**Instructions to follow:** Go through the lines below. Copy those with "Blender".

**Material to process:**
____________

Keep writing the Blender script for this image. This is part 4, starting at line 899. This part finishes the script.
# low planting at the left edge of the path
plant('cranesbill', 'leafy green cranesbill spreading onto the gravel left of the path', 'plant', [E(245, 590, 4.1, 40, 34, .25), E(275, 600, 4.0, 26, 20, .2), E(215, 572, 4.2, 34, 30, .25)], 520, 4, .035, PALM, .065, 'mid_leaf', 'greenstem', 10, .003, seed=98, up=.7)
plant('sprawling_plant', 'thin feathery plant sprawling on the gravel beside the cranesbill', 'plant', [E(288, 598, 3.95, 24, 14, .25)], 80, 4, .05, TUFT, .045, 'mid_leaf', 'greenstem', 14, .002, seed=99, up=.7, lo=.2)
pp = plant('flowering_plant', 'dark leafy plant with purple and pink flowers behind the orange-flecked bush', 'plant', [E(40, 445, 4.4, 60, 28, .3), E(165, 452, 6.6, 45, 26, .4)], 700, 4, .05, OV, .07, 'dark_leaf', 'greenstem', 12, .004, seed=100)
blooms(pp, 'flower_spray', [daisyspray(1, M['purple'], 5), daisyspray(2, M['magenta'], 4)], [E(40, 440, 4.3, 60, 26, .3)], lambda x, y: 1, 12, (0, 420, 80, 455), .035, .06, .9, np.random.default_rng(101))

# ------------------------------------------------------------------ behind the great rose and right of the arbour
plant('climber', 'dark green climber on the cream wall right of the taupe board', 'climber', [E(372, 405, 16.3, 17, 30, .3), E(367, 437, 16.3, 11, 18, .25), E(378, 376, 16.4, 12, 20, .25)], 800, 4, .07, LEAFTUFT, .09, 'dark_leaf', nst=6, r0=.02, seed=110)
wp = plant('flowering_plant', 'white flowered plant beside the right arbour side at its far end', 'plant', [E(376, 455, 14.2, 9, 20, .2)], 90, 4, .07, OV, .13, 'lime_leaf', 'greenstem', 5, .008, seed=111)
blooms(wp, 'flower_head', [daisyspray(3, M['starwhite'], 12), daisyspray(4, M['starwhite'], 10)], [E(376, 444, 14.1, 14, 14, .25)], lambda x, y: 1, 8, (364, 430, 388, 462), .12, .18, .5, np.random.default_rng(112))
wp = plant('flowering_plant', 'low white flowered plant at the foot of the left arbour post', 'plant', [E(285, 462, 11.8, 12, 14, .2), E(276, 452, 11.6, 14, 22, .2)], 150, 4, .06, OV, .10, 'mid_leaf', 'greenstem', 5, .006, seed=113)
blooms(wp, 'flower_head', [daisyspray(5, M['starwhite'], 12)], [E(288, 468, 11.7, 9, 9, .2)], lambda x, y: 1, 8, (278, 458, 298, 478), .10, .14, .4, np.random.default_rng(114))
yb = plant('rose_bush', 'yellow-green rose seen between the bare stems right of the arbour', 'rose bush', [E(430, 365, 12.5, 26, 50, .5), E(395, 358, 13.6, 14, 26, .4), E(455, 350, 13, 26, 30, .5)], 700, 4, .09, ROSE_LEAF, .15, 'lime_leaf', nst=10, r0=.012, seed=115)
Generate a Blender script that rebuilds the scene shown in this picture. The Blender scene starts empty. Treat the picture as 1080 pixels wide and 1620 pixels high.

____________

**Exercise answer:**
Keep writing the Blender script for this image. This is part 4, starting at line 899. This part finishes the script.
Generate a Blender script that rebuilds the scene shown in this picture. The Blender scene starts empty. Treat the picture as 1080 pixels wide and 1620 pixels high.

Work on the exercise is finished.